Un centenar de Hermanos Musulmanes “mártires” de la represión del ejército egipcio esta semana. O dos centenares, que ya llegarán, porque el número crecerá.
Son miembros de una secta islamista cuyo líder, Mohamed Morsi, fue elegido presidente hace trece meses con una ínfima minoría, y destituido por el ejército el pasado 3 de julio.
Cien mil muertos en la guerra civil Siria, y subiendo. Mientras, en Irak se matan chiitas y sunnitas. Irán sigue construyendo instalaciones nucleares cuya destrucción quieren los sunnitas.
Continúan las luchas entre los palestinos laicistas de Al-Fatah, los islamistas de Hamas y los chiitas nazis de Hezbolá, mientras, sólo de momento, se incuban más confontaciones en Líbano, Libia, Túnez, Argelia y en algunas provincias de los Emiratos.

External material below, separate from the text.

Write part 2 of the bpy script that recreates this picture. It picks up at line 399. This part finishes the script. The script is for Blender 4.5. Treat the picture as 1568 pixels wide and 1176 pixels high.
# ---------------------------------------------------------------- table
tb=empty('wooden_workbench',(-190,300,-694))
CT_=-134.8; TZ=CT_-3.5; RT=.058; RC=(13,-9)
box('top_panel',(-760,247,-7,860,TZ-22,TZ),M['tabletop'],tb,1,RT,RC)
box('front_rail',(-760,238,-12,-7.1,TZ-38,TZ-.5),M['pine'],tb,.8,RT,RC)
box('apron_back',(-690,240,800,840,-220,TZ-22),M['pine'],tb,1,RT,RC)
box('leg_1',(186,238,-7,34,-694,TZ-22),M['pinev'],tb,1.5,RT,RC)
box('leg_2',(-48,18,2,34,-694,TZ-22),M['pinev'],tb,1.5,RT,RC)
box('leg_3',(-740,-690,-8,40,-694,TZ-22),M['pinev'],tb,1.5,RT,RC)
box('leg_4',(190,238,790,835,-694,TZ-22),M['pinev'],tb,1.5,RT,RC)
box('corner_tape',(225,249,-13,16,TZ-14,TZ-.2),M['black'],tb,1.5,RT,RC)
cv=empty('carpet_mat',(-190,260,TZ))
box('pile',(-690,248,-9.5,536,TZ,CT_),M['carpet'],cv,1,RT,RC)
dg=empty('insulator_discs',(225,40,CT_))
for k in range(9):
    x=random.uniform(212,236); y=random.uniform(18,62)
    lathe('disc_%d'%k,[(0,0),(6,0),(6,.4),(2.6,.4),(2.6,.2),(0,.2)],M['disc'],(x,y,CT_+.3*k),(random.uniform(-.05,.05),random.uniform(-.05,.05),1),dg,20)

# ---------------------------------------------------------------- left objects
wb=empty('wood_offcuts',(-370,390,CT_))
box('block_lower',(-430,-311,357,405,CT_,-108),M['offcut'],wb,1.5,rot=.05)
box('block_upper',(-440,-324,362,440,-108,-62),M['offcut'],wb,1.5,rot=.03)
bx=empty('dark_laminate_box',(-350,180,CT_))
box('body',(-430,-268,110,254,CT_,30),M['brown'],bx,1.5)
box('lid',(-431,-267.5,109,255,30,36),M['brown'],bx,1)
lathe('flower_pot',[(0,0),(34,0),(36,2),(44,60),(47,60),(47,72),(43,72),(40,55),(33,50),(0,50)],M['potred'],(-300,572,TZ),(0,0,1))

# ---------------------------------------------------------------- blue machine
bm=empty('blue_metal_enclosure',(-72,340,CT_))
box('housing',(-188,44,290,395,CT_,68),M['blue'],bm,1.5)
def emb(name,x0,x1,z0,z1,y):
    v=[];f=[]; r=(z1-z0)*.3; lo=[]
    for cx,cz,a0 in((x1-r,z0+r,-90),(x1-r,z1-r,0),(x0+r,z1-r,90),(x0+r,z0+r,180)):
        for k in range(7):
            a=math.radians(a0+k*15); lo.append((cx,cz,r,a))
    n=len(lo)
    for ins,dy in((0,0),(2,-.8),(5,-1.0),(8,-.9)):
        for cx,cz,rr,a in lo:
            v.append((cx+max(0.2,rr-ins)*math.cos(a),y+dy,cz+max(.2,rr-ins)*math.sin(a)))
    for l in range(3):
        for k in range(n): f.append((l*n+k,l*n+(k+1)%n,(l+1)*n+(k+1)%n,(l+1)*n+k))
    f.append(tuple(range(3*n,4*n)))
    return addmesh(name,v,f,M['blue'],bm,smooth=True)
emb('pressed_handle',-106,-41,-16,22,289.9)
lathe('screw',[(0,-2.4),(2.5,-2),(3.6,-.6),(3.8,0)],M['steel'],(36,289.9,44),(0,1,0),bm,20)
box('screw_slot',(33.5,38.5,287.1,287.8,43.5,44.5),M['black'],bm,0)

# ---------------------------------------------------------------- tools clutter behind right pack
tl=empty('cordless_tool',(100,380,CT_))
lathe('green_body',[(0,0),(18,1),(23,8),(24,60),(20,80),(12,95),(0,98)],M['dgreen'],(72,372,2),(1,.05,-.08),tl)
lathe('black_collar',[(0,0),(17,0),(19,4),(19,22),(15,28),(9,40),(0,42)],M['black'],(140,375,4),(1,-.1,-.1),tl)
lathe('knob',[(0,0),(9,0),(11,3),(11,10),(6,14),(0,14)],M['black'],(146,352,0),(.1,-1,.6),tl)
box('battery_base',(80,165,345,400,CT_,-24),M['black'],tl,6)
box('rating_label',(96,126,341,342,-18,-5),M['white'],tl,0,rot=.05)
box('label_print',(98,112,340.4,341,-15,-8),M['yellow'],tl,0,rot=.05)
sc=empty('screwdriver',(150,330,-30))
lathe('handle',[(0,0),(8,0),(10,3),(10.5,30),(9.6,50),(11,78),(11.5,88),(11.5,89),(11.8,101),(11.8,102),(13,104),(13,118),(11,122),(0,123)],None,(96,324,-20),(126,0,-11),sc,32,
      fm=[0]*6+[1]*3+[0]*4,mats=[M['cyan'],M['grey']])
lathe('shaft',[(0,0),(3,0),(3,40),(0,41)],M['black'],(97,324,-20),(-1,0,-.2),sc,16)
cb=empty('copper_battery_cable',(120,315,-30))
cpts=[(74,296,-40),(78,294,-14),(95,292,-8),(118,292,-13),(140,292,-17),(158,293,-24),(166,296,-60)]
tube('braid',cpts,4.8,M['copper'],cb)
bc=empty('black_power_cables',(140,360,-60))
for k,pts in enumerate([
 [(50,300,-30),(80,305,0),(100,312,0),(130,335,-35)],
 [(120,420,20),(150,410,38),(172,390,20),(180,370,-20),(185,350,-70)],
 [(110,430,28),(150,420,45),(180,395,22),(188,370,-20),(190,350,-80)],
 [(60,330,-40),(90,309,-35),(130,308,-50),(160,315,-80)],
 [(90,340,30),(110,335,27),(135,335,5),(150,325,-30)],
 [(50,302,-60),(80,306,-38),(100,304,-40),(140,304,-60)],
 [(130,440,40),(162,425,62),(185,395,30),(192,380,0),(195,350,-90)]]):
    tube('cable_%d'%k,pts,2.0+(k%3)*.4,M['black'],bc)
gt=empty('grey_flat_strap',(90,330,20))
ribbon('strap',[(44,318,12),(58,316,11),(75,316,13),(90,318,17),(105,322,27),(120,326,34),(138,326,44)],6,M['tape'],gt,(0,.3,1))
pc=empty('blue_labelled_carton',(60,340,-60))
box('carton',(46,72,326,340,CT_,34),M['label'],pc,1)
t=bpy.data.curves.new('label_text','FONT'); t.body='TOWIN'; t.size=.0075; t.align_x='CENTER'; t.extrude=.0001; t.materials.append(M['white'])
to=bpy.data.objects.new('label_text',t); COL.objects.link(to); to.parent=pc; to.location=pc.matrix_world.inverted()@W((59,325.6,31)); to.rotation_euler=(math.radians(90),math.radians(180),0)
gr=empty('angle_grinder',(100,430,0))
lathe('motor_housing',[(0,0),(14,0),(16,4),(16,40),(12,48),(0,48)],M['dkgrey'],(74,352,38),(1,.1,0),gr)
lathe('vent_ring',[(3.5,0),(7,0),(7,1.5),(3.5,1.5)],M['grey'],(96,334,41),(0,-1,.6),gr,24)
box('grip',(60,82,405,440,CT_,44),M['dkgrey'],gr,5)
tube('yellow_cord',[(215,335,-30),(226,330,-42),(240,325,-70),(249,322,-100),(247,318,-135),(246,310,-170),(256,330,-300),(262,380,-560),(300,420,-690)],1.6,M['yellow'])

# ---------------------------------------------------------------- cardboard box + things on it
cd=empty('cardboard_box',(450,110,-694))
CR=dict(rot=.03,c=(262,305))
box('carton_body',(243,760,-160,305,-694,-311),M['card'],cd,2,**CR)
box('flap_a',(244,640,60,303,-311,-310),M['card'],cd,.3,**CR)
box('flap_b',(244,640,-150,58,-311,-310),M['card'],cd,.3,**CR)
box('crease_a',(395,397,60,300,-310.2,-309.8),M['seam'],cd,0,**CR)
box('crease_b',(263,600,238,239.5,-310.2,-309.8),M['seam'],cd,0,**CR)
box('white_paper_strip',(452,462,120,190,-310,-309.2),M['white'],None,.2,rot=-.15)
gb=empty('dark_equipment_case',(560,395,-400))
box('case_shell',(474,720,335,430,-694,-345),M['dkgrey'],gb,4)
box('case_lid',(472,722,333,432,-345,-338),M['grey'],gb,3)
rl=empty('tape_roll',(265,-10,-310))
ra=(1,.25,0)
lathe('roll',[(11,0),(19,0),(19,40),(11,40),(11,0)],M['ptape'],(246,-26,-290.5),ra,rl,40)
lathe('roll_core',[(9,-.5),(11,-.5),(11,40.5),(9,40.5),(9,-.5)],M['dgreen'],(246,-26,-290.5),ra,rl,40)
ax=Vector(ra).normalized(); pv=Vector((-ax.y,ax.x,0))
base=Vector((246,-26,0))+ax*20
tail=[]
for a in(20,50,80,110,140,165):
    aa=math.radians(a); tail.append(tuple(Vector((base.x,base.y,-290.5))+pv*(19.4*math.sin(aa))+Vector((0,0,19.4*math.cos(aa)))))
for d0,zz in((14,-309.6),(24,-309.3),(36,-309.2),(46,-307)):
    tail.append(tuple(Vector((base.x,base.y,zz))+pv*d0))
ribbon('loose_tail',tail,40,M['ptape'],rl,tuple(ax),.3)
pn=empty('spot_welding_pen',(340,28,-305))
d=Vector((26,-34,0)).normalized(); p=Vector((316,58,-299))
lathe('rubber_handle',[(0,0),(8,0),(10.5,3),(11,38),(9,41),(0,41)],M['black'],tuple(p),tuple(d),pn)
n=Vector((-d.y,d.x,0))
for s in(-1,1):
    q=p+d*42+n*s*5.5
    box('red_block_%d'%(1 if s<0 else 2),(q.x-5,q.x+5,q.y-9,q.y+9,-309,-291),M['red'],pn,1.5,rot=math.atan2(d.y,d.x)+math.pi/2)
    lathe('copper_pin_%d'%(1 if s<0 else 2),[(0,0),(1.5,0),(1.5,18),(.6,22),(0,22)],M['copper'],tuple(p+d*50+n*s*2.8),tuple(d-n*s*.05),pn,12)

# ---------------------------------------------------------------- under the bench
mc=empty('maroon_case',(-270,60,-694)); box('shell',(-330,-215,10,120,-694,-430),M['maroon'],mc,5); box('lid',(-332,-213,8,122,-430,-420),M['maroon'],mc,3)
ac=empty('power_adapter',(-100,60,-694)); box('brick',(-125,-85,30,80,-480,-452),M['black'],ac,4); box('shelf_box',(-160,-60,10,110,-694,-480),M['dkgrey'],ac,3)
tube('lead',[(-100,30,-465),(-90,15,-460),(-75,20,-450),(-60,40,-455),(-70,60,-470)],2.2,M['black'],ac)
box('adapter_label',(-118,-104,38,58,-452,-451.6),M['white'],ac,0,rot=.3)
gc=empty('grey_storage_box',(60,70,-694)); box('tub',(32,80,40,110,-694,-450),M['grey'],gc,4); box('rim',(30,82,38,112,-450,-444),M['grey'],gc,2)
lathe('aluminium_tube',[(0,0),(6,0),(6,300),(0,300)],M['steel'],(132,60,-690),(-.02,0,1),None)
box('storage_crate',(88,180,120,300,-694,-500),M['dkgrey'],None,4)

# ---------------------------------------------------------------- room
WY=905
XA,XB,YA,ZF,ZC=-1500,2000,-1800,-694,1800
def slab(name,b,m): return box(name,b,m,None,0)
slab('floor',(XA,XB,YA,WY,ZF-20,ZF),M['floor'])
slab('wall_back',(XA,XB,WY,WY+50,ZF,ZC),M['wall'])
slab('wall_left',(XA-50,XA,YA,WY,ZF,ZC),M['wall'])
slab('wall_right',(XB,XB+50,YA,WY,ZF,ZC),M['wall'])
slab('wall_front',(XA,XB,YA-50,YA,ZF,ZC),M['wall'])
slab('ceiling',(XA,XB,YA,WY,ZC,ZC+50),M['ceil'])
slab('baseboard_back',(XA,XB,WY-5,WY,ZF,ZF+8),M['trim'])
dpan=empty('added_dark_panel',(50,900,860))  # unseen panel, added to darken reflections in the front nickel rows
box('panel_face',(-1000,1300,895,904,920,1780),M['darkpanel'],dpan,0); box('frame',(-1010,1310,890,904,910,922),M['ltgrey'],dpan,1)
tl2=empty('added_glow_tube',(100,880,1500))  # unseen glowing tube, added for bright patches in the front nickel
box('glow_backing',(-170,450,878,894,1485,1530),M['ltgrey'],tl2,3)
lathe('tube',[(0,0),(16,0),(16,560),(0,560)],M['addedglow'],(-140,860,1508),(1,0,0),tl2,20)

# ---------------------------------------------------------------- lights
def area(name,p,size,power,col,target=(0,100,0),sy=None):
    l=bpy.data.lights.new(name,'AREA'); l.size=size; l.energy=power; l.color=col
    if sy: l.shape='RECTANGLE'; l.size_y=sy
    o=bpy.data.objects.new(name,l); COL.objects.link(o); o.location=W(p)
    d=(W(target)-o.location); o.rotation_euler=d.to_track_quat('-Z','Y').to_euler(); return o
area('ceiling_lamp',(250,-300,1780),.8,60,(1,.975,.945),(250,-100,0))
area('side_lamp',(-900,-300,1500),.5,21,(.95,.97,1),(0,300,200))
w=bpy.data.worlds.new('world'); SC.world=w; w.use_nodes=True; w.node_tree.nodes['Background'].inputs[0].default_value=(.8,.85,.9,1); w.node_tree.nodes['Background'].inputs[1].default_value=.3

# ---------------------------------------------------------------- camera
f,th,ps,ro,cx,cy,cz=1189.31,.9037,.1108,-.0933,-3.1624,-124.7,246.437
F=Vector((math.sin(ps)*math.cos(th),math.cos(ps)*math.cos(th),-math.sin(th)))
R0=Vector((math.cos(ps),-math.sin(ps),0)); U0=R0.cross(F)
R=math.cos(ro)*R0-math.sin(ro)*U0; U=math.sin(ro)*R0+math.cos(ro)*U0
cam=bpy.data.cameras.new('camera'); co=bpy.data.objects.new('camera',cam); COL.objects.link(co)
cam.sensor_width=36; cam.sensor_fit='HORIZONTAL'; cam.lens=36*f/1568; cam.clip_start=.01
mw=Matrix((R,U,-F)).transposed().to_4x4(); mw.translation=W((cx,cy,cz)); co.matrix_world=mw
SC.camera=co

Arde el mundo árabe en sus habituales guerras de religión, esta vez con leve influencia de ilustrados y laicistas que quieren libertad y apoyan todo combate contra el fanatismo.
Pelean Alá, Mahoma y los Omeyas, en la interpretación sunita, contra el Alá, Mahoma y Hussein, su nieto, en la visión chiita: como en Kerbala, año 680.
Desde el golpe del general Al-Sisi, sunnita menos fanático, los militares repelen las revueltas de los seguidores del expresidente.
Los Hermanos Musulmanes se presentan como mártires. Practican la taqiyya o engaño islamista para convencer al mundo ingenuo de su bondad.
Consiguen así la simpatía, sobre todo, de la izquierda occidental, que recuerda su acceso democrático al poder, pero olvida que Hitler llegó igual.
Olvidan también que esos Hermanos Musulmanes de Morsi empezaban a imponer la sharia como única ley y que apoyaban discretamente a Al-Qaeda porque tiene igual objetivo.
Sus portavoces valoran públicamente a la mujer como a camellos y mulos, exigen la lapidación de adúlteras, el degüello de los apóstatas y la ejecución de homosexuales.
El que ahora mueran luchando contra unos golpistas no los hace buenos. Son mártires porque no les dejaron llegar a verdugos.